### Exercise description:
Filter the data below for the string "math" and copy each matching line.

### Data shown:
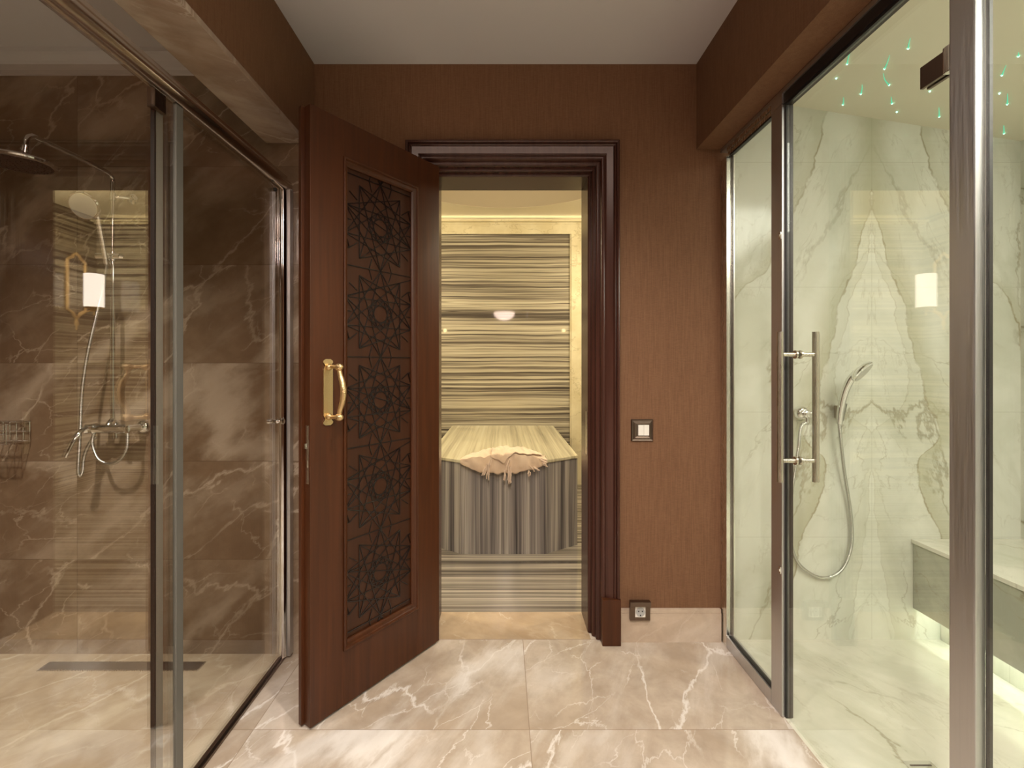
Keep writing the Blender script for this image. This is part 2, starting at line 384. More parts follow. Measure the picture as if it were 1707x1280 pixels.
# left shower room
struct('wall_shower_back', boxes((-2.8, -1.173, 2.31, 2.42, 0, 2.95), (-1.173, XL, 2.31, 2.42, 0, 2.532)), 'shower_wall')
struct('wall_shower_side', box(-2.8, -2.7, -1.3, 2.31, 0, 2.95), 'shower_side')
struct('wall_shower_front', box(-2.8, -1.173, -1.4, -1.3, 0, 2.95), 'shower_wall')
struct('ceiling_shower', box(-2.8, -1.173, -1.4, 2.42, 2.95, 3.05), 'ceil')
cr = BM(); prof = [(2.31, 2.868), (2.297, 2.868), (2.292, 2.884), (2.280, 2.890), (2.262, 2.912), (2.238, 2.926), (2.222, 2.931), (2.218, 2.950), (2.31, 2.950)]
a = [cr.verts.new((-2.7, y, z)) for y, z in prof]; b = [cr.verts.new((-1.173, y, z)) for y, z in prof]
cr.faces.new(a); cr.faces.new(b[::-1])
for i in range(len(prof)): cr.faces.new((a[i], a[(i+1) % len(prof)], b[(i+1) % len(prof)], b[i]))
struct('trim_2', cr, 'ceil')
# steam room on the right
struct('wall_steam_back', box(1.2, 2.8, 2.43, 2.52, 0, 2.95), 'white_wall')
struct('wall_steam_side', box(2.704, 2.8, -1.3, 2.43, 0, 2.95), 'white_side')
struct('wall_steam_front', box(1.2, 2.8, -1.4, -1.3, 0, 2.95), 'white_side')
zc = lambda X: 2.784-.155*(X-1.522)
cb = BM(); q = [(1.2, zc(1.2)), (2.75, zc(2.75)), (2.75, 2.95), (1.2, 2.95)]
a = [cb.verts.new((x, -1.3, z)) for x, z in q]; b = [cb.verts.new((x, 2.43, z)) for x, z in q]
cb.faces.new(a); cb.faces.new(b[::-1])
for i in range(4): cb.faces.new((a[i], a[(i+1) % 4], b[(i+1) % 4], b[i]))
struct('ceiling_steam', cb, 'steam_ceil')
# baseboard
bb = box(.600, 1.130, 2.405, YB, 0, .148); add_box(bb, .600, 1.130, 2.408, YB, .148, .169, .003)
struct('baseboard_right', bb, 'skirting')
# hammam
HX = 2.75; HY = 5.6; HZ = 3.2
struct('wall_hammam_back', box(-HX-.1, HX+.1, HY, HY+.1, 0, HZ), 'strat_back')
struct('wall_hammam_left', box(-HX-.1, -HX, 2.56, HY, 0, HZ), 'strat_back')
struct('wall_hammam_right', box(HX, HX+.1, 2.56, HY, 0, HZ), 'strat_back')
struct('wall_hammam_front', boxes((-HX-.1, -.40, 2.56, 2.64, 0, HZ), (.50, HX+.1, 2.56, 2.64, 0, HZ), (-.40, .50, 2.56, 2.64, 2.47, HZ)), 'strat_back')
# marble border round the banded niche
struct('trim_3', boxes((-.98, 1.02, HY-.03, HY, 3.0, 3.135), (.822, 1.02, HY-.03, HY, 0, 3.0), (-.98, -.782, HY-.03, HY, 0, 3.0), (.806, .822, HY-.018, HY, 0, 3.016), (-.782, -.766, HY-.018, HY, 0, 3.016), (-.766, .806, HY-.018, HY, 3.0, 3.014)), 'beige')
struct('trim_4', boxes((-HX, HX, HY-.085, HY, 3.135, 3.147), (-HX, HX, HY-.038, HY, 3.118, 3.135), (-HX, HX, HY-.085, HY-.078, 3.147, 3.155)), 'beige')
# ceiling with round opening and dome
cm = BM(); CX, CY, CR = .03, 3.95, 1.29; N = 96
inner, outer = [], []
for i in range(N):
    t = 2*math.pi*i/N; c_, s_ = math.cos(t), math.sin(t)
    inner.append((CX+CR*c_, CY+CR*s_))
    # outer rectangle hit
    kx = ((HX+.1-CX)/c_ if c_ > 1e-9 else (-HX-.1-CX)/c_ if c_ < -1e-9 else 1e9)
    ky = ((HY+.1-CY)/s_ if s_ > 1e-9 else (2.56-CY)/s_ if s_ < -1e-9 else 1e9)
    k_ = min(kx, ky); outer.append((CX+k_*c_, CY+k_*s_))
vi = [[cm.verts.new((x, y, z)) for x, y in inner] for z in (HZ, HZ+.08)]
vo = [[cm.verts.new((x, y, z)) for x, y in outer] for z in (HZ, HZ+.08)]
for i in range(N):
    j = (i+1) % N
    cm.faces.new((vi[0][i], vi[0][j], vo[0][j], vo[0][i])); cm.faces.new((vi[1][i], vo[1][i], vo[1][j], vi[1][j]))
    cm.faces.new((vi[0][i], vi[1][i], vi[1][j], vi[0][j])); cm.faces.new((vo[0][i], vo[0][j], vo[1][j], vo[1][i]))
struct('ceiling_hammam', cm, 'plaster')
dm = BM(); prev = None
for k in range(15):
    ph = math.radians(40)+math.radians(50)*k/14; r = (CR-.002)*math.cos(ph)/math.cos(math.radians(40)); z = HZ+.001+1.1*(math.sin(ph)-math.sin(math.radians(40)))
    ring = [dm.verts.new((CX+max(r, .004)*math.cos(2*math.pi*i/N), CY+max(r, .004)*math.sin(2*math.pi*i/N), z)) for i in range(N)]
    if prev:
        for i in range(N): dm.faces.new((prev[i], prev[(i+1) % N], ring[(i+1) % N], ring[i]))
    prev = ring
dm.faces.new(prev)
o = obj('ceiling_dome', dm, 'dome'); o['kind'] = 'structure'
# ------------------------------------------------------------------ door casing (mitred moulding) and lining
XI0, XI1, ZT = -.354, .455, 2.441
prof = [(0, 2.50), (.0, 2.492), (.006, 2.486), (.014, 2.486), (.016, 2.470), (.016, 2.462), (.022, 2.455), (.030, 2.455), (.032, 2.440), (.032, 2.430), (.040, 2.424), (.050, 2.424), (.052, 2.412), (.054, 2.400),
        (.058, 2.396), (.064, 2.394), (.070, 2.396), (.072, 2.401), (.074, 2.399), (.082, 2.394), (.100, 2.390), (.112, 2.386), (.114, 2.390), (.116, 2.386), (.121, 2.381), (.127, 2.384), (.129, 2.389), (.131, 2.380), (.137, 2.376), (.143, 2.378), (.146, 2.386), (.146, 2.4245), (.052, 2.4245), (.052, 2.50)]
cas = BM()
def station(fn):
    return [cas.verts.new(fn(u, w)) for u, w in prof]
def casing_run(s0, s1):
    n = len(prof)
    for i in range(n): cas.faces.new((s0[i], s0[(i+1) % n], s1[(i+1) % n], s1[i]))
A = station(lambda u, w: (XI0-u, w, .002)); Bq = station(lambda u, w: (XI0-u, w, ZT+u)); Cq = station(lambda u, w: (XI1+u, w, ZT+u)); Dq = station(lambda u, w: (XI1+u, w, .002))
casing_run(A, Bq); casing_run(Bq, Cq); casing_run(Cq, Dq); cas.faces.new(A); cas.faces.new(Dq[::-1])
fr = obj('trim_5', cas, 'wood_frame'); fr['kind'] = 'structure'
obj('lining', boxes((XI1, XI1+.04, 2.502, 2.69, .003, ZT), (XI0-.04, XI0, 2.502, 2.69, .003, ZT), (XI0-.04, XI1+.04, 2.502, 2.69, ZT, ZT+.03)), 'wood_frame', fr, smoothit=False)
obj('plinth_block', box(.508, .603, 2.370, 2.4245, .001, .236, .003), 'wood', fr, smoothit=False)
obj('plinth_block', box(-.502, -.407, 2.370, 2.4245, .001, .236, .003), 'wood', fr, smoothit=False)
obj('strike_plate', box(.4535, .4552, 2.515, 2.545, .95, 1.18), 'steel', fr)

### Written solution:
    t = 2*math.pi*i/N; c_, s_ = math.cos(t), math.sin(t)
    ph = math.radians(40)+math.radians(50)*k/14; r = (CR-.002)*math.cos(ph)/math.cos(math.radians(40)); z = HZ+.001+1.1*(math.sin(ph)-math.sin(math.radians(40)))
    ring = [dm.verts.new((CX+max(r, .004)*math.cos(2*math.pi*i/N), CY+max(r, .004)*math.sin(2*math.pi*i/N), z)) for i in range(N)]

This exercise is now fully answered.